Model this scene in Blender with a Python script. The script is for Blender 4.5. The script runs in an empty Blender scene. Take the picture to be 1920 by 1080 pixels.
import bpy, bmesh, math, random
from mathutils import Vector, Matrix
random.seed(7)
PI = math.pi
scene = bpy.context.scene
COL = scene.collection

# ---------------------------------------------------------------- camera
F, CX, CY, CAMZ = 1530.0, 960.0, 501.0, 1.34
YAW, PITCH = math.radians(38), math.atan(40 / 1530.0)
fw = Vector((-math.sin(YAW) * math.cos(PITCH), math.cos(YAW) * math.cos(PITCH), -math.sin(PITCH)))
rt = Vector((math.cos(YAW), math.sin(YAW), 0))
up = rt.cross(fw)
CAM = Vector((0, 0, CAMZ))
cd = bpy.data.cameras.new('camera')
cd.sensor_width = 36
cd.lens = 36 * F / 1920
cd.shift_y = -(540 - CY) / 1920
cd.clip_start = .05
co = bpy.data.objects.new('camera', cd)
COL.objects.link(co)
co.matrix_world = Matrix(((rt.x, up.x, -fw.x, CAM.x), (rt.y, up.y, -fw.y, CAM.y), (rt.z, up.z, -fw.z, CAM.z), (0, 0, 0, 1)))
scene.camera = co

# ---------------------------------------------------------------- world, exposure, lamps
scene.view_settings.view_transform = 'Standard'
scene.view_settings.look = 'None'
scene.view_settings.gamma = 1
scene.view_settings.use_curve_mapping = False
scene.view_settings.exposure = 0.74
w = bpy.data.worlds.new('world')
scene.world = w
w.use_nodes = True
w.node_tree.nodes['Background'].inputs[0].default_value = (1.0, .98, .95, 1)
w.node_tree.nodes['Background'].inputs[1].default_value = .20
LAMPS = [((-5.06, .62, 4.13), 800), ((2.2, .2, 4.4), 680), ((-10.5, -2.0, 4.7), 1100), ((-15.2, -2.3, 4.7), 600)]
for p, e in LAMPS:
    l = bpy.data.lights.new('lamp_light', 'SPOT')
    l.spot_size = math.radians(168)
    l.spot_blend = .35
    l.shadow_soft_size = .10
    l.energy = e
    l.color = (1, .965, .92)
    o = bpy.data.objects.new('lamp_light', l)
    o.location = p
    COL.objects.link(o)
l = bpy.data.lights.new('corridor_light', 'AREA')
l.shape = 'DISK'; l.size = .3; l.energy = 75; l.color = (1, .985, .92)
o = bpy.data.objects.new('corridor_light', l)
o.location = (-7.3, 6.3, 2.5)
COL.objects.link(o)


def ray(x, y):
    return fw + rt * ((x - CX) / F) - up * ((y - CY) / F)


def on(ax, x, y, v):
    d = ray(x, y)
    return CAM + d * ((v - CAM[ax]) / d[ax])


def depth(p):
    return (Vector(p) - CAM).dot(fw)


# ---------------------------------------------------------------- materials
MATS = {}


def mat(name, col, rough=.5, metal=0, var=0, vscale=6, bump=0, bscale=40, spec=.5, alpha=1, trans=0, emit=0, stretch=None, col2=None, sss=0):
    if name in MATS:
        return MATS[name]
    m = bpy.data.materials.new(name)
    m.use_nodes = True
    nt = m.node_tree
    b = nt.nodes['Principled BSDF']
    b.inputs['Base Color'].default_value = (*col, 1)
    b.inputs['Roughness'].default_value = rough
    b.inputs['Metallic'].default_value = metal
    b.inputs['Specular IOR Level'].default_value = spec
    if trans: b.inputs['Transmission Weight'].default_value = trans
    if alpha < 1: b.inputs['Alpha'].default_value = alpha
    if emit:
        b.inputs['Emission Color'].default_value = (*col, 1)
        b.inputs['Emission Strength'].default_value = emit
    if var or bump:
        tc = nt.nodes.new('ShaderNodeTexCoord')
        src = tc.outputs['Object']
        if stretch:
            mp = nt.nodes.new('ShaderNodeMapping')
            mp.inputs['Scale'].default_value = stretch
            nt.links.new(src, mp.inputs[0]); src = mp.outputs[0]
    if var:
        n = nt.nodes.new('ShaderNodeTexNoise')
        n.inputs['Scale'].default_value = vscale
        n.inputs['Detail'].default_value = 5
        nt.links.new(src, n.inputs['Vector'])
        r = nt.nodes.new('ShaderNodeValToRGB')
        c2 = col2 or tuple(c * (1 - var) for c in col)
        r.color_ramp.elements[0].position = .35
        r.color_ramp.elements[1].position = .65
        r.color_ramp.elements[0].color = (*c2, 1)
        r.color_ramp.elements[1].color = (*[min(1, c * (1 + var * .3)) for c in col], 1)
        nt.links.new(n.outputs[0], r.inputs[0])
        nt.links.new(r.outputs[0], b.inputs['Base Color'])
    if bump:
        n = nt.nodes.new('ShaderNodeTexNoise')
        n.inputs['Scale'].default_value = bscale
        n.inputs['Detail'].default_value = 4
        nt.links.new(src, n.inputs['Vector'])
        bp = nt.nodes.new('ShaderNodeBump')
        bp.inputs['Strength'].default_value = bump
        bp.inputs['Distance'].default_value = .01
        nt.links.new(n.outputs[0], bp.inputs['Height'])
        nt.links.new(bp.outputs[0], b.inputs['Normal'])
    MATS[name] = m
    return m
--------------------
Stated problem
Using the material above, quote the first line and each line after it, stopping at and including the line that holds "return fw +".

Result of this task
Model this scene in Blender with a Python script. The script is for Blender 4.5. The script runs in an empty Blender scene. Take the picture to be 1920 by 1080 pixels.
import bpy, bmesh, math, random
from mathutils import Vector, Matrix
random.seed(7)
PI = math.pi
scene = bpy.context.scene
COL = scene.collection

# ---------------------------------------------------------------- camera
F, CX, CY, CAMZ = 1530.0, 960.0, 501.0, 1.34
YAW, PITCH = math.radians(38), math.atan(40 / 1530.0)
fw = Vector((-math.sin(YAW) * math.cos(PITCH), math.cos(YAW) * math.cos(PITCH), -math.sin(PITCH)))
rt = Vector((math.cos(YAW), math.sin(YAW), 0))
up = rt.cross(fw)
CAM = Vector((0, 0, CAMZ))
cd = bpy.data.cameras.new('camera')
cd.sensor_width = 36
cd.lens = 36 * F / 1920
cd.shift_y = -(540 - CY) / 1920
cd.clip_start = .05
co = bpy.data.objects.new('camera', cd)
COL.objects.link(co)
co.matrix_world = Matrix(((rt.x, up.x, -fw.x, CAM.x), (rt.y, up.y, -fw.y, CAM.y), (rt.z, up.z, -fw.z, CAM.z), (0, 0, 0, 1)))
scene.camera = co

# ---------------------------------------------------------------- world, exposure, lamps
scene.view_settings.view_transform = 'Standard'
scene.view_settings.look = 'None'
scene.view_settings.gamma = 1
scene.view_settings.use_curve_mapping = False
scene.view_settings.exposure = 0.74
w = bpy.data.worlds.new('world')
scene.world = w
w.use_nodes = True
w.node_tree.nodes['Background'].inputs[0].default_value = (1.0, .98, .95, 1)
w.node_tree.nodes['Background'].inputs[1].default_value = .20
LAMPS = [((-5.06, .62, 4.13), 800), ((2.2, .2, 4.4), 680), ((-10.5, -2.0, 4.7), 1100), ((-15.2, -2.3, 4.7), 600)]
for p, e in LAMPS:
    l = bpy.data.lights.new('lamp_light', 'SPOT')
    l.spot_size = math.radians(168)
    l.spot_blend = .35
    l.shadow_soft_size = .10
    l.energy = e
    l.color = (1, .965, .92)
    o = bpy.data.objects.new('lamp_light', l)
    o.location = p
    COL.objects.link(o)
l = bpy.data.lights.new('corridor_light', 'AREA')
l.shape = 'DISK'; l.size = .3; l.energy = 75; l.color = (1, .985, .92)
o = bpy.data.objects.new('corridor_light', l)
o.location = (-7.3, 6.3, 2.5)
COL.objects.link(o)


def ray(x, y):
    return fw + rt * ((x - CX) / F) - up * ((y - CY) / F)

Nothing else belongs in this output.